During the development of these devices, which involved significant communications across three timezones (GMT-8, GMT, GMT+8), a decision was taken to go to Taiwan and from there to Guangdong, China, in order to be able to personally pick up components, meet the factory owners and if necessary, actually pack parts into boxes, personally (generally this is a good idea, to ensure that what arrives at the other end is not a container-load of bricks or empty boxes).
Once the campaign finishes, travel plans will be set to move to Taiwan, beginning of September 2016. A first ten sets of PCBs boards will be made up as prototypes, to ensure that the final revisions of all PCBs are acceptable. This will take approximately six to eight weeks.
Suppliers of all the components will be contacted, and trips planned to visit them at their Head Office or Factory (the battery company is in Hong Kong for example). Tours will be arranged and photos taken: some of these places are fascinating, especially the equipment used.

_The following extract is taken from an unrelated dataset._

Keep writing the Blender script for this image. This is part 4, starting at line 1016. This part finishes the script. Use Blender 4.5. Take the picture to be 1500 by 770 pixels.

Investigations and assessments will be made of the most appropriate China-based online 3D printing company, and the quality of their products and materials assessed very carefully. Some types of PLA for example are extremely weak and cannot withstand long-term pressure.
So with all components having been bought pre-Christmas, volume manufacturing is expected to take place just after Western New Year (2017) when the factories will be at their least busy (guaranteeing their full attention), and will welcome the business in order to keep their staff occupied and employed. Testing of the PCBs will take place after Chinese New Year (end of January), taking us into February.
Checking the kits and packing them up will take place some time around March. If it proves necessary to leave Taiwan around this time, all components will be shipped to the USA and Europe, and individual kit packing will take place there.